Management has cited consumer "value-seeking behavior" implying some substitutions toward cheaper brands in cereal products and pet offerings.
For the full year, the company expects organic net sales growth between a 1% decline to a flat figure. Notably, this was revised lower from the prior 3% to 4% increase forecast, with that change explaining much of the weakness in the stock over the last few months. Adjusted EPS is expected to increase between 4% and 5%.
What's Next For GIS?
When we look at GIS, the case here is that the outlook is hardly inspiring. Beyond what will be softer comps getting into fiscal 2025, there's not much on the horizon to suggest organic sales are set to re-accelerate higher.
We also question how much further room there is to cut expenses and raise pricing as a primary driver of EPS. Ultimately, we just don't see the stock price sustaining a significant rally until there is evidence of a stronger recovery in organic sales.
According to consensus, the market sees GIS sales growth averaging less than 2% over the next two years, while EPS is stronger in the 5% range. The risk here is that this rebound in growth fails to materialize and works to reset earnings expectations lower.

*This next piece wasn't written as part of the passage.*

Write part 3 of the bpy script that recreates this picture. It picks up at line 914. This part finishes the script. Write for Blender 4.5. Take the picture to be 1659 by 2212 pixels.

To be clear, many of the headwinds facing General Mills are part of a broader theme facing many companies in the consumer staples sector and packaged foods in particular. The Kraft Heinz Co (KHC) reported its fiscal Q4 earnings in February, with the headline being weak volumes.
WK Kellogg Co (KLG), as a breakfast cereal peer, also posted a decline in sales during its last quarter but noted it had gained market share in the U.S., presumably at the expense of General Mills.
The other factor we're watching is that despite the numerous weak points from GIS's outlook, we note that shares remain valued at a premium over comparable packaged foods stocks. GIS EV to forward EBITDA multiple of 12x is well above an average among names like WK Kellog Co (KLG), Post Holdings Inc (POST), Kellanova Co (K), Kraft Heinz, JM Smucker Co (SJM), and Campbell Soup Co (CPB) closer to 9x.
A similar dynamic is observed across other valuation multiples, including through the P/E and in terms of sales. GIS's 3.5% dividend is also below the 4.3% level from K or 4.6% in shares of KHC. While GIS's larger size and category positioning may justify some spread, our takeaway is that the stock appears expensive, all else equal.
Final Thoughts
We rate GIS as a hold, implying a neutral view on the stock price from the current level under the assumption that the large selloff over the past year has already incorporated many of the weak points.
Naturally, the bullish case for GIS is that the company will prove us wrong when it reports results and outperforms expectations for the rest of the year. While that is a possibility, we're not convinced this quarter will mark that turning point. The base case is for the stock to remain stuck in a tight range between $60 and $70 per share for the foreseeable future.
Monitoring points in this Q3 report include the trends in volumes, margins, and any updates to full-year guidance.